In 2005 I introduced PLUTO, a small, 2-way, omni-directional speaker. The 2" AURA tweeter was the starting point for the design. SEAS provided an extremely capable woofer driver. In the local hardware store I found the plumbing pipes and parts for ready made enclosures.  I needed such speaker for a small vacation cottage, where ORION would not have had enough breathing room. PLUTO was a much simpler DIY project and had its power amplifiers, crossovers and equalization built into the base, and was ready to be driven from an iPod. 

My attempt to improve upon the PLUTO design for the cottage room application led in 2014 to the LXmini. I surprised myself a bit as to how effectively this speaker can set up a large and transparent sound stage and deliver a dynamic rendering. Using DSP technology and sounding similar to the LX521, the LXmini raises the bar for sound quality from any 2-way speaker.

Madisound.com offers kits of wooden parts and drivers for DIY assembly and completion of LX521 and LXmini speakers. Frank Brenner of LINKWITZ.store can even provide these speakers in nearly finished assembly, in selections of beautiful wood and with a DSP and power amplifier module. 

So here we are in November of 2014, after about 50 years of a hobby, and a passion for natural sound and music in a domestic setting.

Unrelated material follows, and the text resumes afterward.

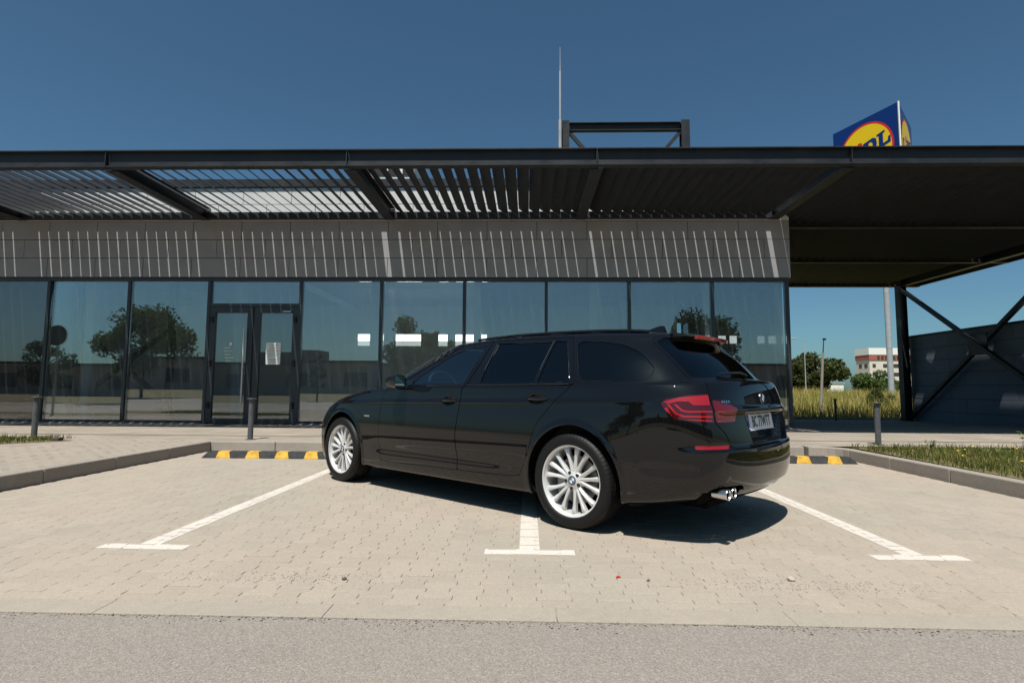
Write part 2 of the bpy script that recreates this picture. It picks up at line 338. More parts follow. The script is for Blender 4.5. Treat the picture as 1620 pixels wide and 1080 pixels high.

Often times I can now thoroughly enjoy what I hear in my living room, and even if the recording/mixing engineer could have done better, because the musicians and the music come through. 

It has been a satisfying journey, the more so because I have heard about many of you PHOENIX, THOR, ORION, PLUTO, PLUTO+, LX521 or LXmini builders, by following the discussions on the OPLUG. I give Mike a big THANK YOU for starting the forum soon after my website was launched and to Davey, mac, BrianL, popeye, wizardofoz and the many others, who have given of their time and expertise, which has kept my email inbox under control and provided support where I could not have done it.

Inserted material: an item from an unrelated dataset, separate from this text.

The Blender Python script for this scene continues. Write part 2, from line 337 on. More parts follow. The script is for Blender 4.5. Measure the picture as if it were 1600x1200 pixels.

Some of you have followed my writings since the 1976 'Active crossover networks for non-coincident drivers' paper in the JAES or my 1978 Wireless World articles about 'Loudspeaker System Design'. Some, many?, have built more than one of my designs. I read of your dedication and learning from the construction, and how you felt rewarded by its outcome in looks and sound. It gives me joy that I could add to the joy in your life.

Let's continue to have fun,

Siegfried Linkwitz




What you hear is not the air pressure variation in itself 
but what has drawn your attention
in the streams of superimposed air pressure variations 
at your eardrums

An acoustic event has dimensions of Time, Tone, Loudness and Space
Have they been recorded and rendered sensibly?